Luke tells us of the miraculous conception of John, whose mother Elizabeth was aged. In the sixth month of her pregnancy the angel Gabriel (Gabriel is mentioned in Daniel 8:16, 9:21, and Luke 1:19, 26) was sent from God to an obscure city in Galilee called Nazareth. Gabriel the angel came to a young virgin named Mary who was betrothed[3] to a man named Joseph, who was of the house and lineage of David. Gabriel said to Mary, “Hail, favored one! The Lord is with you.” Luke tells us that Mary was greatly perplexed by this statement and kept pondering what kind of salutation this might be. Gabriel then said to Mary, “Do not be afraid.” It is easy to see why she was afraid. Daniel was too when he met Gabriel. “Do not be afraid, Mary; for you have found favor with God. And behold, you will conceive in your womb, and bear a son, and you shall name Him Jesus. He will be great, and will be called the Son of the Most High; and the Lord God will give Him the throne of His father David; and He will reign over the house of Jacob forever; and His kingdom will have no end.” 

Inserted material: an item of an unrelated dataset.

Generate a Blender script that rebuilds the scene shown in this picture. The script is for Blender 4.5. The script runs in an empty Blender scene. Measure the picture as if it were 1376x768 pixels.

Mary, of course, was stunned, perplexed, and troubled even more. How can this be, she asked, since she was a virgin? To this Gabriel replied, “The Holy Spirit will come upon you, and the power of the Most High will overshadow you; and for that reason, the holy child shall be called the Son of God. . . for nothing will be impossible with God.” 

You know the story well, but here’s the main point-in a time of great darkness, distress, and despair in the land of Judea, God sent His promised Son, Jesus, who came to save His people from their sins. The name “Jesus” is mentioned three times in these two texts.

In the present day world of ubiquitous “Holiday Season” songs on the radio of dreaming of a white Christmas, chestnuts roasting on an open fire, and Santa Claus is coming to town; in the good cheer of the Hallmark Christmas movies which leave us with the impression that Christmas is all about families spending time with each other and doing nice things for people; we do well to never lose sight of the miracle and necessity of the virgin conception and birth of our blessed savior, the Lord Jesus Christ. Jesus was made incarnate by the Holy Spirit and the virgin Mary and was made human. He was crucified for us. He died and was buried. He rose again for our justification. He and He alone can save us from our sins. 

Celebrate His incarnation. Even if you are presently experiencing great sadness and sorrow, perhaps at the loss of loved ones in the last year, your hope is always in the life, death, and resurrection of Jesus Christ. Thanks be to God for His indescribable gift.


1. His real name was Mithridates but he named himself Antiochus Epiphanes which means”God Manifest.”  

2. Many assume Jesus was born in 1 B.C. That’s when Dionysius Exiguus set our calendar at B.C. and A.D. But we know Herod I died in 4 B.C. and he ordered the murder of the male children under the age of two in Bethlehem, after the magi has visited him on their way to pay homage to the Christ child.

3. Betrothal was more than our idea of engagement. It was a formal commitment of a couple to each other, signified by a formal declaration before family and friends. Unfaithfulness to the betrothal was considered adultery and breaking the betrothal was executed by divorce. The couple was considered married but were not sexually intimate. Later came the wedding feast, followed at some point by the marriage bed.